> [Written request]: List each line of the data that holds the string "scene".

> [Provided records]:
- - -

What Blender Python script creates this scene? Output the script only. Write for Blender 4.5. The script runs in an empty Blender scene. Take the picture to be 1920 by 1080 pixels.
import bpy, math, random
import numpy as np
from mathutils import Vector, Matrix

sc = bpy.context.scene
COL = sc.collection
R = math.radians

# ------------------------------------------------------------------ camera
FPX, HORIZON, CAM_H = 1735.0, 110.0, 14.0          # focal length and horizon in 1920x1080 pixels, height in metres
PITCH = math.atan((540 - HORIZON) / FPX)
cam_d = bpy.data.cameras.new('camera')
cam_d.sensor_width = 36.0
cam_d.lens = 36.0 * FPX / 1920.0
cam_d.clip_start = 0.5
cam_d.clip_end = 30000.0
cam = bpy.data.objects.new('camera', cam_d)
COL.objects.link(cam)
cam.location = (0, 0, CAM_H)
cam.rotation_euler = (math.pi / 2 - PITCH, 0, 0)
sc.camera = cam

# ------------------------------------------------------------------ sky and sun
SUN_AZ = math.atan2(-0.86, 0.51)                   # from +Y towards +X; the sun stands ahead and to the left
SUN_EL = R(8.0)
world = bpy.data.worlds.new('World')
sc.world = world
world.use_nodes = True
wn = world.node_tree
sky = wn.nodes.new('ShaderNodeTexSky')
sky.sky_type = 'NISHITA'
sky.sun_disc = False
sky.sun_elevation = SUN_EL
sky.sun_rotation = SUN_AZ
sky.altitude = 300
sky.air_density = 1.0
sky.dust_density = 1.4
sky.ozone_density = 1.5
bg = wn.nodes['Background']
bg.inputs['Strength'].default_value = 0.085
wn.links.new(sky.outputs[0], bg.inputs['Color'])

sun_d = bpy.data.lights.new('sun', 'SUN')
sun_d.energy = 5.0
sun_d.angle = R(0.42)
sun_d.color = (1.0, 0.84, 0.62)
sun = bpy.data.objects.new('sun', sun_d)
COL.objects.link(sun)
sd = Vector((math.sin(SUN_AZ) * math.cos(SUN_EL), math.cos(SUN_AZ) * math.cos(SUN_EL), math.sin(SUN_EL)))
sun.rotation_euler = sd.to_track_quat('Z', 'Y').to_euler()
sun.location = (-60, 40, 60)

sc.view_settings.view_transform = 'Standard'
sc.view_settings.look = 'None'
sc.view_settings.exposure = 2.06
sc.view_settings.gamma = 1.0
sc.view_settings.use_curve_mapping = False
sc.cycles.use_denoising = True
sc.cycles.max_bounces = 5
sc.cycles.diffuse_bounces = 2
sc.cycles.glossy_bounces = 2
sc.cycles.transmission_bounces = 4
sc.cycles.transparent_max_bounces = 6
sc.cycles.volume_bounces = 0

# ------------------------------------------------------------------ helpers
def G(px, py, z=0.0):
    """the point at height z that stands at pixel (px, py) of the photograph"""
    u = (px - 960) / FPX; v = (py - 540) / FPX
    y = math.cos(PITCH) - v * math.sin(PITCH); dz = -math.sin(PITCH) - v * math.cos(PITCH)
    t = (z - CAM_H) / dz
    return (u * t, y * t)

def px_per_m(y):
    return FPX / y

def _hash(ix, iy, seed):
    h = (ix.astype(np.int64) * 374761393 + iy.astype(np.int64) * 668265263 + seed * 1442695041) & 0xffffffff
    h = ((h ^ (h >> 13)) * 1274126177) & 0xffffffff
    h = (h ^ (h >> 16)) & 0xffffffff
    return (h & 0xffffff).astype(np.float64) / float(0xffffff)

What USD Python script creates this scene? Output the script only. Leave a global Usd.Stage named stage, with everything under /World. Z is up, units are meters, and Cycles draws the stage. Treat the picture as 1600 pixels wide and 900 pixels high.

- - -

> [Task output]:
What Blender Python script creates this scene? Output the script only. Write for Blender 4.5. The script runs in an empty Blender scene. Take the picture to be 1920 by 1080 pixels.
sc = bpy.context.scene
What USD Python script creates this scene? Output the script only. Leave a global Usd.Stage named stage, with everything under /World. Z is up, units are meters, and Cycles draws the stage. Treat the picture as 1600 pixels wide and 900 pixels high.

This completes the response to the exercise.